I had parts for an open frame rack that I wasn’t using. Two 104hp rails with M3 sliding nuts, bookended by two aluminum end pieces. Not an enclosure, just a frame. It needed a power supply with some kind of power distribution. I don’t like flying bus power cables. I had used a Tiptop Audio Passive Bus Board before and decided to get another one. This time I paired it with a 4ms Row Power 35 module. The first task was to figure out how to mount the bus board.
Over to my local hardware store to buy a piece of aluminum sheet, plus a length of aluminum angle bracket. Luckily, the end pieces of the frame had pre-tapped M3 holes in convenient locations. I used these with the angle bracket material and the sheet metal to build a shelf for the bus board. The bracket running along the bottom edge (above) adds some strength to the assembly.
Connecting power
The Row Power 35 has a place for an MTA156 header, the same used for MOTM modules. I soldered one of my MTA156 headers there for easy detachment.
The bus board has an onboard 5V three terminal regulator that takes its input normally from a uZeus power module on a terminal labelled VR. I repurposed that terminal to supply +5V from the Row Power 35 instead. I removed the onboard regulator and then jumpered from the VR line over to the +5V distribution.

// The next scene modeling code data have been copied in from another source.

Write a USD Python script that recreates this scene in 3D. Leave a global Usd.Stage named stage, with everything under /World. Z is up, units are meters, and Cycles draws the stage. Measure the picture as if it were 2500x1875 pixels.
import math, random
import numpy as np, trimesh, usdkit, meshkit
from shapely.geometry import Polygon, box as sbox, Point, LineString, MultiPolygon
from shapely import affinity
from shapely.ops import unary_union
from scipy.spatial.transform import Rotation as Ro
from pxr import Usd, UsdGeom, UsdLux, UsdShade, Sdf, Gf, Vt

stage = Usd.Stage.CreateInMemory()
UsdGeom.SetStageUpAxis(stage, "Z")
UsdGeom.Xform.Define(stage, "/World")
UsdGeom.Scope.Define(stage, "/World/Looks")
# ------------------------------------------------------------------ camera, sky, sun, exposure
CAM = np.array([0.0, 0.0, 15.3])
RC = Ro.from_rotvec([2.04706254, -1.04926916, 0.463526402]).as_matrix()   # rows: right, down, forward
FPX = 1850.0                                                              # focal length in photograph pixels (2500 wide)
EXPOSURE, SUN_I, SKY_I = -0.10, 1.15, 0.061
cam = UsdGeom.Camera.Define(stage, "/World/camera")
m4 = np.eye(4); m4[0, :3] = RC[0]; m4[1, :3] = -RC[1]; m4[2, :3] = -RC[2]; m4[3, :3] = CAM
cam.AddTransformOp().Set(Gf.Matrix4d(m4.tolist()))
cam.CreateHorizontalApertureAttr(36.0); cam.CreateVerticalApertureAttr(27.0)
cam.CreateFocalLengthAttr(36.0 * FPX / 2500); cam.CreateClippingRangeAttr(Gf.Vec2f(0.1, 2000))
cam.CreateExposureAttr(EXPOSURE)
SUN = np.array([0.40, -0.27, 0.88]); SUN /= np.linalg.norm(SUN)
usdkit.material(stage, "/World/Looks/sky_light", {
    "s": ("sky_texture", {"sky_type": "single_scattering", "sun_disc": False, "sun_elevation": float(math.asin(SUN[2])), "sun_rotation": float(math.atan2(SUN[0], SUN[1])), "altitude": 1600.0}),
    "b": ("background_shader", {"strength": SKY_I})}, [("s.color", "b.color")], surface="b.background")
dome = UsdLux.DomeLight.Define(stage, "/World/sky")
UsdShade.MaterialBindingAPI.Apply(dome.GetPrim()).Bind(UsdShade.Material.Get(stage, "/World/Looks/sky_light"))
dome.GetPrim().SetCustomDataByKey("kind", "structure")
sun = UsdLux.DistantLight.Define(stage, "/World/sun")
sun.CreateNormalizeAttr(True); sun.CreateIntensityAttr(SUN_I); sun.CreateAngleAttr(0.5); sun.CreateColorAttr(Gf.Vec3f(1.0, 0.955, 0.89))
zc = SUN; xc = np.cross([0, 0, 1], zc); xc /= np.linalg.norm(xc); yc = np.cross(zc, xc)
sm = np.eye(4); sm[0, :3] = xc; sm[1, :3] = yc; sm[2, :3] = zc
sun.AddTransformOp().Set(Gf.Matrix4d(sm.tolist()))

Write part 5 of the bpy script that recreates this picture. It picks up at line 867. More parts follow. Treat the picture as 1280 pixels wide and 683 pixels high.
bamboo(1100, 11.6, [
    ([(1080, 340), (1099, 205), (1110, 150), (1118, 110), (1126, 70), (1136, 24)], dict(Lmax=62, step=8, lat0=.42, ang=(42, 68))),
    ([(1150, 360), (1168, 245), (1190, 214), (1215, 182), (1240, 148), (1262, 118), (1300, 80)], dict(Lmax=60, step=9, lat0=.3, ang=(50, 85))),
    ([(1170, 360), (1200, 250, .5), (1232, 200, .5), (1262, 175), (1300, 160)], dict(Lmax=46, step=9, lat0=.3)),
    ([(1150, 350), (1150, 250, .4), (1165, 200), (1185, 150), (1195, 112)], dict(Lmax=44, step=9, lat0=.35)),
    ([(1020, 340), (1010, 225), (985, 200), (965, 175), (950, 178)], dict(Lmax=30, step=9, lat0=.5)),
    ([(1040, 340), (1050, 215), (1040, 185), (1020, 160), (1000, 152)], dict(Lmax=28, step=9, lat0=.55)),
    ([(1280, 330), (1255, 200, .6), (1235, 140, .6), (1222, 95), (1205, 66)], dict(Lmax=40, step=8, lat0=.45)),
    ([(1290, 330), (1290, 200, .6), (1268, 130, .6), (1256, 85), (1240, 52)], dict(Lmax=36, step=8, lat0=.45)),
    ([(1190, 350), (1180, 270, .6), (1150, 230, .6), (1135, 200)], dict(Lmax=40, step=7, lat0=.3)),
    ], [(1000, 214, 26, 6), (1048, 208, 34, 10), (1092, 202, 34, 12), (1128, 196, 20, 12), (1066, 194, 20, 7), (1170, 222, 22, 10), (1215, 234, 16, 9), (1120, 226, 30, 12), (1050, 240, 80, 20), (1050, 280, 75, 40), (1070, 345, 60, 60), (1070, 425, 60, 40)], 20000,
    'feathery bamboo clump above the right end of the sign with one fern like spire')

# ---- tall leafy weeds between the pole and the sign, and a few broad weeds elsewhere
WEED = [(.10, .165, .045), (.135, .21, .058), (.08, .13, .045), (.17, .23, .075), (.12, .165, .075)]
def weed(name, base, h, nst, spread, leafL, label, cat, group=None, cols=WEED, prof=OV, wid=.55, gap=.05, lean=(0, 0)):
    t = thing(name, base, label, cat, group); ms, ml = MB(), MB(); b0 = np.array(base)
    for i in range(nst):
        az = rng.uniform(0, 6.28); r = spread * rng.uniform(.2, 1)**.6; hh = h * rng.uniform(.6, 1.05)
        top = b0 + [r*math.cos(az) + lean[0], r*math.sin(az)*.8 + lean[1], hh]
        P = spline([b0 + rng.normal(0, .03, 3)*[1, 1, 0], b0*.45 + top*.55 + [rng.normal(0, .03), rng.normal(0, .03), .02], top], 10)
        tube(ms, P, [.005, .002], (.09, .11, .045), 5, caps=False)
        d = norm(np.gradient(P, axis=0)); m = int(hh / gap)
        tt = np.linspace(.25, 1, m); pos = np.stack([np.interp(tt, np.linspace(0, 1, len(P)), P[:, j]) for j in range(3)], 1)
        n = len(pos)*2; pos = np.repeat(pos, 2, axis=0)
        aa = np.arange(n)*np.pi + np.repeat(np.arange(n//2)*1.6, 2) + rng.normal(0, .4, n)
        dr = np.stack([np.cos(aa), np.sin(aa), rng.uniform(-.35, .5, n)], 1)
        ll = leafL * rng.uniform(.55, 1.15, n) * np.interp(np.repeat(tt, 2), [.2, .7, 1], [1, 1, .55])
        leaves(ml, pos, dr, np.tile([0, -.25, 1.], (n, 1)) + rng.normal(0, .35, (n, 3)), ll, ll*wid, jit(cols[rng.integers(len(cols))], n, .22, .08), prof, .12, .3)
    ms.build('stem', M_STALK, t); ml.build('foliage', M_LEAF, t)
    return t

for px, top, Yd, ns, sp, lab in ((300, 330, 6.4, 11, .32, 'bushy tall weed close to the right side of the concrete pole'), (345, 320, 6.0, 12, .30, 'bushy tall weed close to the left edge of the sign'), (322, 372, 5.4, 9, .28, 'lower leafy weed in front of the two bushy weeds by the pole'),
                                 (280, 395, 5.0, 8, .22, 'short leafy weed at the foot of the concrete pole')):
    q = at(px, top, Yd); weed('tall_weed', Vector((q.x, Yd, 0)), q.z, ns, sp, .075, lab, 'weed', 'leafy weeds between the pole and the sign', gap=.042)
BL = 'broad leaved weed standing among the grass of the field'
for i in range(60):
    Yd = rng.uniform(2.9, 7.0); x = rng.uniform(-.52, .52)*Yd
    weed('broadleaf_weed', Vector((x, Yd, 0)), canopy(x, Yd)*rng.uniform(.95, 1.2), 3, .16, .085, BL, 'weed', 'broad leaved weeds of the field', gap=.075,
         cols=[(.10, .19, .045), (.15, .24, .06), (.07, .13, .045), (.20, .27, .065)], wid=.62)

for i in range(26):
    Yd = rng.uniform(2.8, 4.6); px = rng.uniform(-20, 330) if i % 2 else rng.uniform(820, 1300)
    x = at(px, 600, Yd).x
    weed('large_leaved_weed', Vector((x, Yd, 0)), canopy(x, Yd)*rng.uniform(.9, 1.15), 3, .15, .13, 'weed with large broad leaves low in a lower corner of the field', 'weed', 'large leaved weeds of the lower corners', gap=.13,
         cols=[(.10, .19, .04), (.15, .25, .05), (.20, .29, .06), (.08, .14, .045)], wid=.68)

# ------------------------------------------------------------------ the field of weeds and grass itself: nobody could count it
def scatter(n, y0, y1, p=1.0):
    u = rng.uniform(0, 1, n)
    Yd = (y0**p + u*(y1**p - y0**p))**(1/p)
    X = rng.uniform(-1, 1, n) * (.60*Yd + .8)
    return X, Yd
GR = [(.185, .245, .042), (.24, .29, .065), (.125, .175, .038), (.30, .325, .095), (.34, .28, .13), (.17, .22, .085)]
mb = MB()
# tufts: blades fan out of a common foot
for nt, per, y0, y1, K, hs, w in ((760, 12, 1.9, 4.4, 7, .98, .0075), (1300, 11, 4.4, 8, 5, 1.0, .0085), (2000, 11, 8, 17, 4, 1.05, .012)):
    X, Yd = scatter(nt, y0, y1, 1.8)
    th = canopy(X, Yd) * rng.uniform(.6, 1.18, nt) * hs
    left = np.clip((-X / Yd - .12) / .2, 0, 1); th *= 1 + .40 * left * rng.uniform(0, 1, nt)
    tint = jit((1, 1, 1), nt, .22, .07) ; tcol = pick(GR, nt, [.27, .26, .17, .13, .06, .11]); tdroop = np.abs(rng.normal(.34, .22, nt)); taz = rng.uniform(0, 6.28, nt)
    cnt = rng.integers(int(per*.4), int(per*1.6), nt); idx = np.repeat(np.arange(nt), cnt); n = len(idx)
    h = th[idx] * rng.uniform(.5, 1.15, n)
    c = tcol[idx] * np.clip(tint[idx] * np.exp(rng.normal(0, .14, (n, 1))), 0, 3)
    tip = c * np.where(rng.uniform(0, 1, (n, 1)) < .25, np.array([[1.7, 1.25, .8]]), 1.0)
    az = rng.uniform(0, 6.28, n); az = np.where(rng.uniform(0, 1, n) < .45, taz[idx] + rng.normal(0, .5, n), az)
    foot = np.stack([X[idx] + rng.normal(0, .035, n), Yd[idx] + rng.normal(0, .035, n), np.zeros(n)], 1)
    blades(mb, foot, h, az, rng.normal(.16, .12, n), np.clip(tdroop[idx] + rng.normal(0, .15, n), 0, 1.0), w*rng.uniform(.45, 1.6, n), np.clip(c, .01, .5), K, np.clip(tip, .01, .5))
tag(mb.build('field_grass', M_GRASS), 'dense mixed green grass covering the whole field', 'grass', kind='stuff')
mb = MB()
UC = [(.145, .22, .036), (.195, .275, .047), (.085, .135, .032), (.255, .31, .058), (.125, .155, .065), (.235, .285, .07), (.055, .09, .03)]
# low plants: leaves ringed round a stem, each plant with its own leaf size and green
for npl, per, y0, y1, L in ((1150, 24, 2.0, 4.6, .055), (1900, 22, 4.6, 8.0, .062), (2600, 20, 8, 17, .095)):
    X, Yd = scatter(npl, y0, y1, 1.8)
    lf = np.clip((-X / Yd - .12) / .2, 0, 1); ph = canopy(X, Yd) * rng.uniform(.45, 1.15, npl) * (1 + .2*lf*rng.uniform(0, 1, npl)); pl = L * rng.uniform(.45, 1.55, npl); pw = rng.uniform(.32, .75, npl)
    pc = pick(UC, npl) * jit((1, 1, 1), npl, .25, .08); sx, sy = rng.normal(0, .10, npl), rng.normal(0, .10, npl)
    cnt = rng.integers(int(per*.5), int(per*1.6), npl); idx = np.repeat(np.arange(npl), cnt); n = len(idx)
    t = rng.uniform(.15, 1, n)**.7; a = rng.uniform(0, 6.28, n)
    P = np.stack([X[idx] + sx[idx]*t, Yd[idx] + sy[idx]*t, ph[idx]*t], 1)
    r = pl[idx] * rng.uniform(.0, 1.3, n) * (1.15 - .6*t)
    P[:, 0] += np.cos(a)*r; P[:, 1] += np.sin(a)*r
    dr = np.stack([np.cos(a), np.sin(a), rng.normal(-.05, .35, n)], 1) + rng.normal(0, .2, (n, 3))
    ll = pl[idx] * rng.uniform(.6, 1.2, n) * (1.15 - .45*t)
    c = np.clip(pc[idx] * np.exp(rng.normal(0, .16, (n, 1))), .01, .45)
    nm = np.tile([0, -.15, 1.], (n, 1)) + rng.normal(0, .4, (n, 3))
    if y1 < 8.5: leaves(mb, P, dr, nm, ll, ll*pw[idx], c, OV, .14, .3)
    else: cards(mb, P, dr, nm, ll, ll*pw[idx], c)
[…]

I used the Joranalogue Audio Test 3 to measure the voltages, all of which were very close to perfect.
I like to add a banana jack connected to the zero volt line, “ground”, so that I can patch between Eurorack cases and banana systems by connecting their power supply commons together. I also run ground cables between any Eurorack cases that I’m patching across, so that the signal patch cables do not have to carry current in the shield.